A question was asked about the role of the media and its transformation into a propaganda outlet for the government. The speaker was concerned as to how the socialist opposition countered the massive resources of the media giants and said that he thought the Internet would play in important role in this.

In reply Ingram spoke of the experience of the International Committee of the Fourth International (ICFI) with the World Socialist Web Site. “For years socialist parties were confronted with a fundamental problem. Whatever the power of our ideas, the ability to make these known was limited largely to the distribution of newspapers, attendance at meetings etc., within the country in which we worked. With the emergence of the Internet it became possible to address this problem and this is what the ICFI did with the launch of the World Socialist Web Site in 1998.
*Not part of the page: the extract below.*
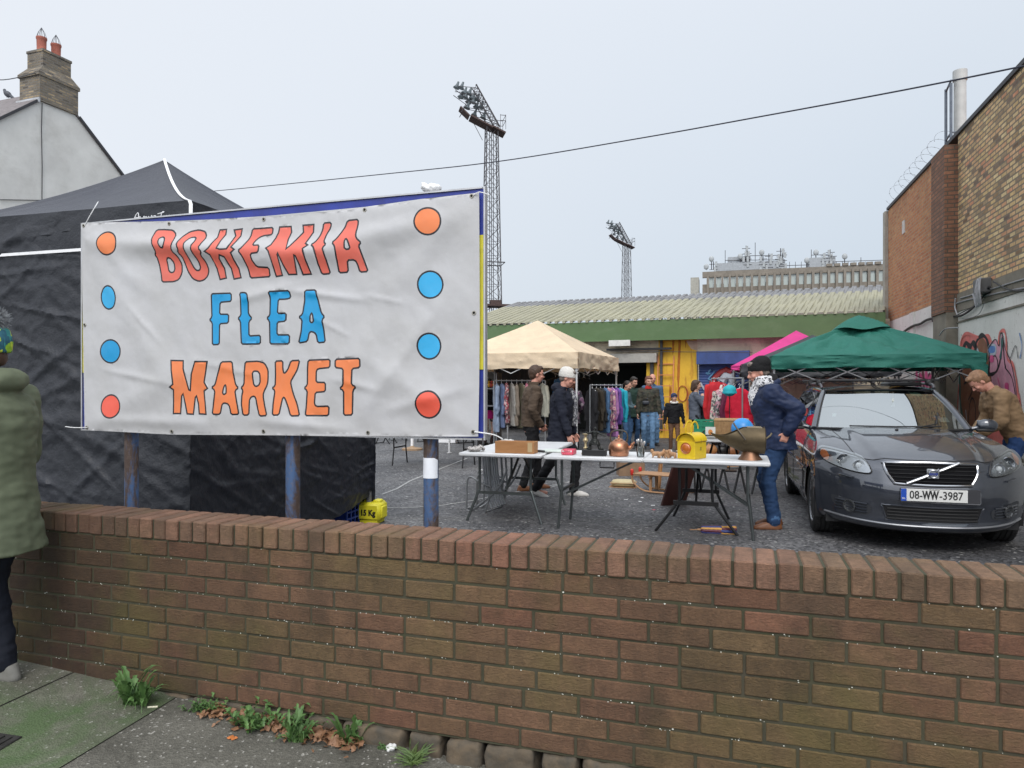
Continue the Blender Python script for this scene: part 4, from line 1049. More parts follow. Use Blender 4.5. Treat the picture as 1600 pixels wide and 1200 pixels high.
# rust run and peeling patches on the yellow wall, cream patch above
q = MB()
def ryp(pts, mb):
    l3 = [V((*floc(x_, y_, -.024), 0)) for x_, y_ in pts]; mb.add([(p.x, -.0245, p.y) for p in l3], [tuple(range(len(l3)))])
ryp([(1060,531),(1064,531),(1063,560),(1062,590),(1060,614),(1058,590),(1059,560)], q); ryp([(1050,532),(1054,532),(1053,548),(1051,556)], q); ryp([(1046,600),(1049,606),(1048,640),(1045,650)], q); ryp([(1070,532),(1073,532),(1071,545)], q)
q.build('rust_run', mat('rust_orange', (.36,.09,.015), .8, col2=(.50,.20,.02), vs=6), hall, smooth=False)
q = MB(); ryp([(1072,532),(1089,532),(1089,548),(1080,545),(1075,538)], q); q.build('bare_plaster', mat('plaster_pink', (.55,.42,.32), .9), hall, smooth=False)
# ================================================================ BRICK BUILDING ON THE RIGHT
BD = V((.285,.9585,0)).normalized(); BRZ = math.atan2(BD.y, BD.x)
B0 = V((4.26, 0, 0)); BN = V((BD.y, -BD.x, 0))      # BN points away from the yard (right)
# local frame: +x along wall away from camera, +y to the LEFT (into the yard)
def bloc(px, py, off=0):
    nrm = -BN; q_ = ray_plane(px, py, B0+nrm*off, nrm)-B0; return q_.dot(BD), q_.z
bb = thing('brick_building', 'tall orange and yellow brick warehouse side wall with white graffiti covered base', 'building', B0, BRZ)
M_ORB = brick_tex('orange_brick', [(.36,.13,.06),(.46,.19,.075),(.40,.16,.075),(.50,.25,.11),(.43,.19,.085)], (.34,.24,.15), dark=.35, vs=.8)
M_YLB = brick_tex('yellow_brick', [(.17,.10,.06),(.60,.42,.20),(.52,.33,.17),(.68,.52,.28),(.55,.25,.14),(.63,.45,.23),(.15,.10,.08)], (.20,.165,.12), dark=.3, vs=1.0, ms=.013)
M_DKB = brick_tex('pier_brick', [(.17,.08,.05),(.23,.11,.065),(.19,.09,.055),(.28,.13,.075)], (.10,.075,.055), dark=.5)
M_CONB = mat('stained_concrete', (.23,.205,.165), .9, col2=(.13,.115,.09), vs=2, bump=.5, bs=25, grime=.4, gs=2)
def white_mat():
    m = bpy.data.materials.new('white_paint_wall'); n, l, p = nt(m); c = coords(n, l)
    col = mixrgb(n, l, ramp(n, l, noise_n(n, l, c, 1.4, 6, .7), .3, .7), (.68,.665,.63), (.56,.545,.51))
    pe = ramp(n, l, noise_n(n, l, c, 7, 7, .75, .4), .60, .66); col = mixrgb(n, l, pe, col, (.28,.25,.21))
    ve = ramp(n, l, noise_n(n, l, coords(n, l, (2,1,.25)), 2.2, 5, .7), .55, .8, (0,0,0), (.5,.5,.5)); col = mixrgb(n, l, ve, col, (.30,.27,.22))
    l.new(col, p.inputs['Base Color']); p.inputs['Roughness'].default_value = .8; l.new(bump_n(n, l, noise_n(n, l, c, 14, 6, .7), .4, .015), p.inputs['Normal']); return m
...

“Today the WSWS has grown to be the most widely read socialist web site. It allows us to publish articles from around the world on a daily basis in several languages. More importantly, the WSWS is emerging as a centre for international politics, advancing a single world outlook for the international working class and an international socialist perspective. The WSWS will play a crucial role in the fight for the international unity of the working class and the development of a new world party and is increasingly recognised as a powerful counterweight to the official media.”

The Socialist Society will follow up the meeting by providing individual parties, including the SEP, an opportunity to address more broadly their perspective.